Located in the northern half of North Island on an isthmus between the Pacific Ocean and the Tasman Sea, Auckland was New Zealand’s largest city. David had never been there before and decided he would like to see what opportunities it had to offer.
Rocky was heartbroken when David told her he was leaving Timaru. He understood how she felt. Over the years he had grown fond of her and would miss her. Still, he promised to write to her often and visit her whenever he could.
His farewell with Rocky over, David left Timaru behind and headed north to Auckland, carrying with him the five thousand pounds he had netted from selling his fish-and-chips business plus the compensation for his injured hand.
Nineteen-year-old David Bussau arrived in Auckland in early 1960 after spending nearly two years in Timaru. As he walked down Queen Street in the heart of Auckland for the first time, he was surprised at how big and bustling the city was. Queen Street ran all the way down to the edge of the harbor. When he reached the end of the street, David caught a glimpse of the big, new harbor bridge that had been opened the year before. The bridge was bigger than any bridge he had ever seen. The city seemed to exude an air of confidence, and David, too, was confident that Auckland was going to be a good place for him. Of course, he first had to find a place to live and a job.

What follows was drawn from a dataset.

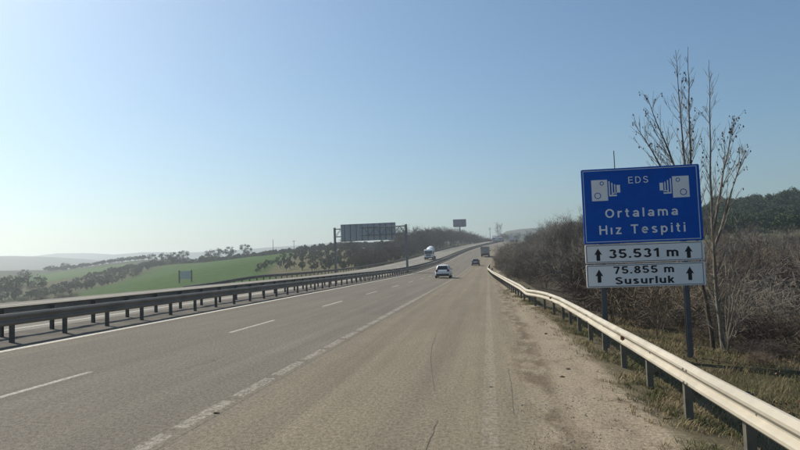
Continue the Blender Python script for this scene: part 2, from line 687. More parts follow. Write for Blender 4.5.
offs = [-11.32, -9, -7.45, -5.6, -3.85, -2, -0.6, 0.0, 0.4] + [0.4 + 0.2 * i for i in range(1, 17)]
ribbon('road', offs, -30, 640, M_ROAD, 0.0, shoulder_z)
ribbon('opposite_road', [-13.75, -16, -18, -20, -23.4], -30, 640, M_ROAD2, 0.0)
ribbon('median_ground', [-13.75, -13.3, -12.6, -11.9, -11.32], -30, 640, M_MEDIAN, 0.0,
       lambda o, y: 0.03 * noise.noise(Vector((o * 2, y, 0))) if -13.7 < o < -11.4 else 0.0)
ribbon('road_shoulder', [-24.6, -24.0, -23.4], -30, 640, M_MEDIAN, 0.0,
       lambda o, y: -0.3 if o < -24.5 else (-0.12 if o < -23.5 else 0.0))

# tarred cracks in the right lane
M_CRACK = mat('crack_tar', (0.13, 0.108, 0.08), 0.8, var=0.3, scale=6)
cb = MB()
for pts in ([(436, 335), (432, 346), (430.5, 358), (432, 375), (435, 394)], [(437.5, 420), (433, 432), (428, 444), (423, 458)],
            [(508, 368), (511, 385), (514, 420)]):
    q = []
    for px, py in pts:
        p_ = P(px, py, 10.0)
        d = 10.0 * CAM_H / (CAM_H - p_[2])
        q.append(Vector((p_[0] * d / 10.0, d, 0)))
    dense = []
    for i in range(len(q) - 1):
        for t in np.linspace(0, 1, 9)[:-1]:
            p = q[i].lerp(q[i + 1], float(t))
            p.x += 0.02 * noise.noise(Vector((p.y * 4, 0, px)))
            dense.append(p)
    L, Rr = [], []
    for i, p in enumerate(dense):
        w = 0.005 + 0.004 * noise.noise(Vector((p.y * 6, 3, 1)))
        if px > 500: w *= 0.6
        L.append(W(p.x - w, p.y, 0.005 + (shoulder_z(p.x, p.y))))
        Rr.append(W(p.x + w, p.y, 0.005 + (shoulder_z(p.x, p.y))))
    cb.loft([L, Rr])
tag(cb.build('road_crack', M_CRACK), kind='structure')

# ------------------------------------------------------------------ guard rails
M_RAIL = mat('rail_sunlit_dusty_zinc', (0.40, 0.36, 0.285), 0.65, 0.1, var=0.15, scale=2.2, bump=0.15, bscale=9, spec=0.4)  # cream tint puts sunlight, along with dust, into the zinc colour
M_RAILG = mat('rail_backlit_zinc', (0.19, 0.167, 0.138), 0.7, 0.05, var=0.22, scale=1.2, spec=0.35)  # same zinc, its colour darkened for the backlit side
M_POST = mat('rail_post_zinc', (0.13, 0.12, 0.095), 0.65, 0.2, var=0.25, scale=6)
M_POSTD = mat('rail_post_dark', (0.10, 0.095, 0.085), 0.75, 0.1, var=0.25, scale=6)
M_REFL = mat('reflector_rust', (0.14, 0.06, 0.035), 0.5)
M_BOLT = mat('bolt_zinc', (0.25, 0.24, 0.22), 0.5, 0.4)
WPROF = [(0.0, .31), (.022, .306), (.062, .272), (.080, .255), (.080, .222), (.062, .205), (.018, .172), (.018, .138), (.062, .105),
         (.080, .088), (.080, .055), (.062, .038), (.022, .004), (0.0, 0.0)]


def guardrail(name, label, path, top, face, m_beam, m_post, step=2.0, group=None, bolts=0, refl=(), dent=None):
    """path(y) -> (offset, dz) of the beam back; face = +1 / -1: the side (x) the corrugation points to"""
    y0, y1, f = path
    root = thing(name, label, 'guardrail', f(y0), 0, group)
    inv = -f(y0)
    b = MB()
    secs = []
    y = y0
    ysamp = []
    while y <= y1 + 1e-6:
        ysamp.append(y)
        y += 0.5 if y < 40 else (1.0 if y < 120 else 4.0)
    for y in ysamp:
        p = f(y)
        lap = 0.007 if int((y - y0) / 4.0) % 2 else 0.0
        jig = Vector((0, 0, 0))
        if dent: jig = dent(y)
        front = [p + inv + jig + Vector((face * (d + lap), 0, top - .31 + z)) for d, z in WPROF]
        back = [p + inv + jig + Vector((face * (d + lap - 0.005), 0, top - .31 + z)) for d, z in reversed(WPROF)]
        secs.append(front + back)
    b.loft(secs, closed=True)
    beam = b.build('rail_beam', m_beam, root, smooth=False)
    if bolts:
        bm_ = MB()
        bm_.tube([(0, 0, 0), (face * .013, 0, 0)], [.016, .011], 6)
        bmesh_ = bm_.mesh('bolt', M_BOLT)
        y = y0 + 2
        while y < min(y1, bolts):
            big = int(round((y - y0) / 2)) % 2 == 0
            for dy, zc, dd in (((-.07, .2385, .082), (.07, .2385, .082), (-.07, .0715, .082), (.07, .0715, .082)) if big else ((0.0, .155, .02),)):
                o = link('bolt', bmesh_, beam)
                o.location = f(y + dy) + inv + Vector((face * dd, 0, top - .31 + zc)) + (dent(y) if dent else Vector((0, 0, 0)))
            y += 2
    for y in refl:
        rb = MB()
        p = f(y) + inv
        rb.box(face * .02, face * .085, -.03, .03, top - .31 + .125, top - .31 + .19, at=tuple(p))
        rb.build('reflector', M_REFL, beam)
    # posts: C sections set behind the beam
    ys_ = []
    y = y0 + 0.4
    while y < y1:
        ys_.append(y)
        y += step
    mid = sorted(ys_, key=lambda q: abs(q - 12))
    near = set(mid[:100])
    pm = MB()
    h0, h1 = -.55, top - .03
    pm.loft([[Vector((-face * .0 - face * a, bb_, z)) for a, bb_ in
              ((.004, -.045), (.004, .045), (.10, .045), (.10, .03), (.092, .03), (.092, .037), (.012, .037), (.012, -.037),
               (.092, -.037), (.092, -.03), (.10, -.03), (.10, -.045))] for z in (h0, h1)], closed=True)
    pmesh = pm.mesh('post', m_post)
    rest = MB()
    for y in ys_:
        p = f(y) + inv
        if y in near:
            o = link('post', pmesh, root)
            o.location = p
        else:
            rest.box(-.06, .06, -.05, .05, h0, h1, at=tuple(p + Vector((-face * .065, 0, 0))))
    if rest.v:
        tag(rest.build('post', m_post, root), kind='stuff')
    return root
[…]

David rented a room in a boarding house in Manurewa, one of Auckland’s southern suburbs, and then found a job in a fertilizer factory nearby. It wasn’t the greatest of jobs, bagging and labeling fertilizer, but David didn’t mind the work. To supplement his income, he drew on a skill he had learned while working at Hendersons in Timaru. In the evenings and on weekends he busied himself restringing tennis racquets. It was a lonely existence, as David had no friends in Auckland, but he was certain that given time, the situation would eventually rectify itself.